Three Arab countries renew support for UN action plan to end Libyan crisis 

The Egyptian, Tunisia, and Algeria foreign ministers emphasised on Tuesday the rejection of all foreign interferences in Libya, as it will undermine the political process and perpetuate the country’s crisis, following the tripartite ministerial meeting held in Algeria to discuss the situation in the country.

The three Arab countries issued a statement in which they renewed their support for the UN action plan, adopted in October 2017, in order to end the Libyan crisis through establishing strong national institutions, including economic entities, and a unified army and security forces to maintain security and combat terrorism.

They insisted the significant role the Libyan people should play in international and regional efforts and consultations aiming to achieve a political settlement, noting that a political solution should be approved by the people.     
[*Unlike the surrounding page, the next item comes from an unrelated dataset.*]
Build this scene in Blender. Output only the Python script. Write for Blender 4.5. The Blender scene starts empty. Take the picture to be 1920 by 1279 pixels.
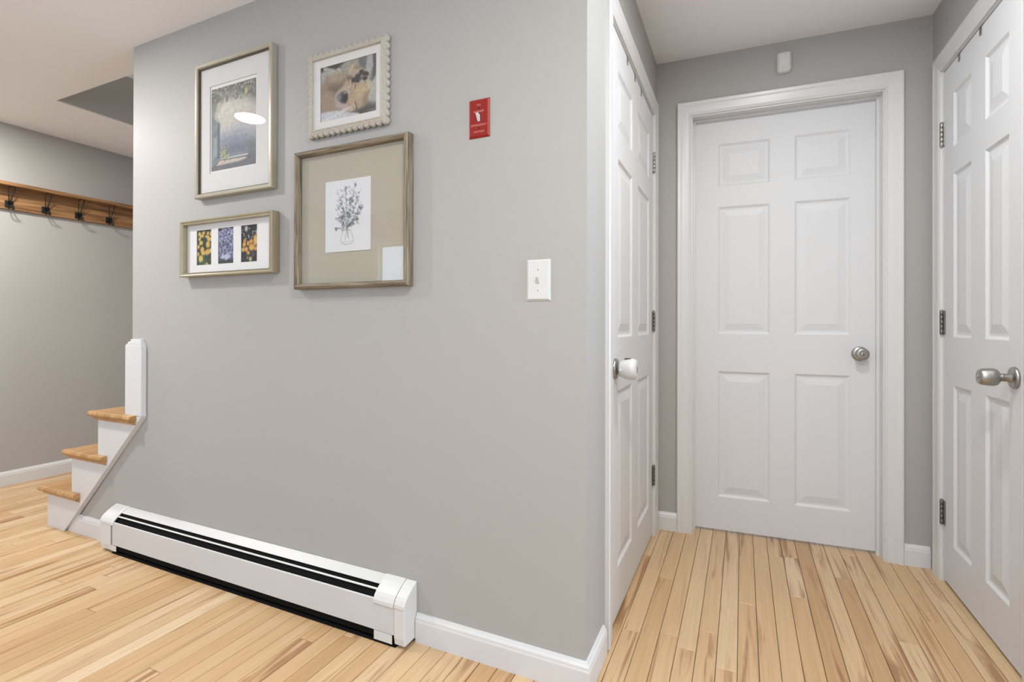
import bpy, bmesh, math, random
import numpy as np
from mathutils import Vector, Matrix

random.seed(7)
rng = np.random.default_rng(11)
scene = bpy.context.scene
COL = scene.collection

# ------------------------------------------------------------------ camera
CAM = Vector((0.0, -1.3542, 1.0248))
YAW, PIT, ROL, FPX, SY = 0.4305, 0.0027, 0.0021, 940.83, -34.87
fwd = Vector((-math.sin(YAW) * math.cos(PIT), math.cos(YAW) * math.cos(PIT), math.sin(PIT)))
rgt0 = Vector((math.cos(YAW), math.sin(YAW), 0))
up0 = rgt0.cross(fwd)
rgt = rgt0 * math.cos(ROL) + up0 * math.sin(ROL)
upv = -rgt0 * math.sin(ROL) + up0 * math.cos(ROL)
cam_data = bpy.data.cameras.new('camera')
cam_data.sensor_width = 36.0
cam_data.lens = FPX / 1920 * 36.0
cam_data.shift_y = SY / 1920
cam_data.clip_start = 0.02
cam = bpy.data.objects.new('camera', cam_data)
COL.objects.link(cam)
m3 = Matrix((rgt, upv, -fwd)).transposed()
cam.matrix_world = Matrix.Translation(CAM) @ m3.to_4x4()
scene.camera = cam

# ------------------------------------------------------------------ world, daylight, exposure
world = bpy.data.worlds.new('world'); scene.world = world
world.use_nodes = True
bg = world.node_tree.nodes['Background']
bg.inputs['Color'].default_value = (0.78, 0.88, 1.0, 1)
bg.inputs['Strength'].default_value = 0.9
scene.view_settings.view_transform = 'Standard'
scene.view_settings.look = 'None'
scene.view_settings.gamma = 1.0
scene.view_settings.exposure = 0.25
scene.view_settings.use_curve_mapping = False

def area_light(name, loc, sx, sz, power, color, rot):
    L = bpy.data.lights.new(name, 'AREA'); L.shape = 'RECTANGLE'
    L.size = sx; L.size_y = sz; L.energy = power; L.color = color
    o = bpy.data.objects.new(name, L); COL.objects.link(o)
    o.location = loc; o.rotation_euler = rot
    return o
XE_ = 2.6
YB = -3.25          # rear wall of the room, behind the camera
DAY = (0.60, 0.77, 1.0)
WARM = (1.0, 0.982, 0.945)
# daylight entering by the two rear windows and the side window (light points into the room)
area_light('daylight_wide_window', (-0.9, YB - 0.06, 1.35), 2.3, 1.25, 24, DAY, (math.radians(90), 0, 0))
area_light('daylight_sidelight', (-3.59, YB - 0.06, 1.05), 0.36, 1.7, 15, DAY, (math.radians(90), 0, 0))
area_light('daylight_side_window', (XE_ + 0.06, -0.50, 1.35), 0.70, 1.25, 44, DAY, (math.radians(90), 0, math.radians(90)))
LAMP_POWER = [17.5, 19.0, 17.0, 5.0, 3.0, 8.0, 9.4]
LAMPS = [(-2.735, -0.80, 0), (0.056, -1.06, 1), (-3.62, -0.22, 2), (-0.02, -2.45, 3), (1.75, -1.05, 4), (-2.3, 0.55, 5), (0.26, 0.14, 6)]  # the upper landing lamp is unseen, added to light the dark stairwell

# ------------------------------------------------------------------ key dimensions
XC, XL, XF, XR = -0.3937, -2.5215, -4.2128, 0.7301
H, HB = 2.2811, 2.3332
LB, SB = 1.2434, 0.057          # back wall of the hall and its slight skew
RB = math.atan(SB)
XE = 2.6                        # right end of the room
WT = 0.125                      # wall thickness
HOLE_X, HOLE_Y = -3.5277, 0.1445
YS = 1.10                       # wall behind the stairs

# ------------------------------------------------------------------ materials
def srgb(r, g, b):
    f = lambda c: ((c / 255 + .055) / 1.055) ** 2.4 if c / 255 > .04045 else c / 255 / 12.92
    return (f(r), f(g), f(b), 1)
def mat(name, color, rough=0.5, metal=0.0, spec=0.5, bump=None, var=None, coat=0.0):
    """plain principled material with optional noise bump (scale,strength) and colour variation (scale, amount)"""
    m = bpy.data.materials.new(name); m.use_nodes = True
    nt = m.node_tree; b = nt.nodes['Principled BSDF']
    b.inputs['Base Color'].default_value = color if len(color) == 4 else (*color, 1)
    b.inputs['Roughness'].default_value = rough; b.inputs['Metallic'].default_value = metal
    b.inputs['Specular IOR Level'].default_value = spec
    b.inputs['Coat Weight'].default_value = coat
    tc = nt.nodes.new('ShaderNodeTexCoord')
    if var:
        n = nt.nodes.new('ShaderNodeTexNoise'); n.inputs['Scale'].default_value = var[0]; n.inputs['Detail'].default_value = 4
        nt.links.new(tc.outputs['Object'], n.inputs['Vector'])
        mx = nt.nodes.new('ShaderNodeMix'); mx.data_type = 'RGBA'; mx.blend_type = 'MULTIPLY'
        mr = nt.nodes.new('ShaderNodeMapRange'); mr.inputs['To Min'].default_value = 1 - var[1]; mr.inputs['To Max'].default_value = 1 + var[1]
        nt.links.new(n.outputs['Fac'], mr.inputs['Value'])
        mx.inputs['Factor'].default_value = 1.0
        mx.inputs['A'].default_value = b.inputs['Base Color'].default_value
        nt.links.new(mr.outputs['Result'], mx.inputs['B'])
        nt.links.new(mx.outputs['Result'], b.inputs['Base Color'])
    if bump:
        n2 = nt.nodes.new('ShaderNodeTexNoise'); n2.inputs['Scale'].default_value = bump[0]; n2.inputs['Detail'].default_value = 3
        nt.links.new(tc.outputs['Object'], n2.inputs['Vector'])
        bp = nt.nodes.new('ShaderNodeBump'); bp.inputs['Strength'].default_value = bump[1]; bp.inputs['Distance'].default_value = 0.002
        nt.links.new(n2.outputs['Fac'], bp.inputs['Height']); nt.links.new(bp.outputs['Normal'], b.inputs['Normal'])
    return m
def wood_mat(name, c1, c2, axis, rough=0.5, scale=18, stretch=0.06, bump=0.15):
    """streaky wood: noise stretched along an axis (0,1,2) of object space"""
    m = bpy.data.materials.new(name); m.use_nodes = True
    nt = m.node_tree; b = nt.nodes['Principled BSDF']
    tc = nt.nodes.new('ShaderNodeTexCoord'); mp = nt.nodes.new('ShaderNodeMapping')
    s = [scale] * 3; s[axis] = scale * stretch; mp.inputs['Scale'].default_value = s
    nt.links.new(tc.outputs['Object'], mp.inputs['Vector'])
    n = nt.nodes.new('ShaderNodeTexNoise'); n.inputs['Scale'].default_value = 4; n.inputs['Detail'].default_value = 7; n.inputs['Roughness'].default_value = .62
    nt.links.new(mp.outputs['Vector'], n.inputs['Vector'])
    r = nt.nodes.new('ShaderNodeValToRGB'); r.color_ramp.elements[0].position = .34; r.color_ramp.elements[1].position = .66
    r.color_ramp.elements[0].color = c1; r.color_ramp.elements[1].color = c2
    nt.links.new(n.outputs['Fac'], r.inputs['Fac']); nt.links.new(r.outputs['Color'], b.inputs['Base Color'])
    bp = nt.nodes.new('ShaderNodeBump'); bp.inputs['Strength'].default_value = bump; bp.inputs['Distance'].default_value = .002
    nt.links.new(n.outputs['Fac'], bp.inputs['Height']); nt.links.new(bp.outputs['Normal'], b.inputs['Normal'])
    b.inputs['Roughness'].default_value = rough
    return m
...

The foreign ministers agreed to continue their security coordination to counter extremist groups’ threats that target Libya’s security and safety, as well as monitoring “terrorist elements’” movements into the war-torn country.        

Egypt, Tunisia, and Algeria’s foreign ministers, Sameh Shoukry, Khemaies Jhinaoui, and Abdelkader Messahel met on Monday in Algeria for a regular ministerial meeting to discuss the updates in Libya, ahead of expected parliamentary and presidential elections in the country in late 2018.

Since the fall of Muammar Gaddafi, Libya has been an enclave for militant groups. The Islamic State group (IS) gained a foothold in Sirte, the birthplace of Gaddafi, before the town was recaptured in 2016.

The war-torn country was politically divided into three governments and two rival parliaments. It has been hit by a financial crisis since 2011 due to clashes between militias and forces loyal to these governments.

Late in 2015, the UN reached an agreement to form a new “unity” government headed by Prime Minister Fayez Sarraj and based in Tripoli, while the other two remain in the eastern cities of Bayda and Benghazi.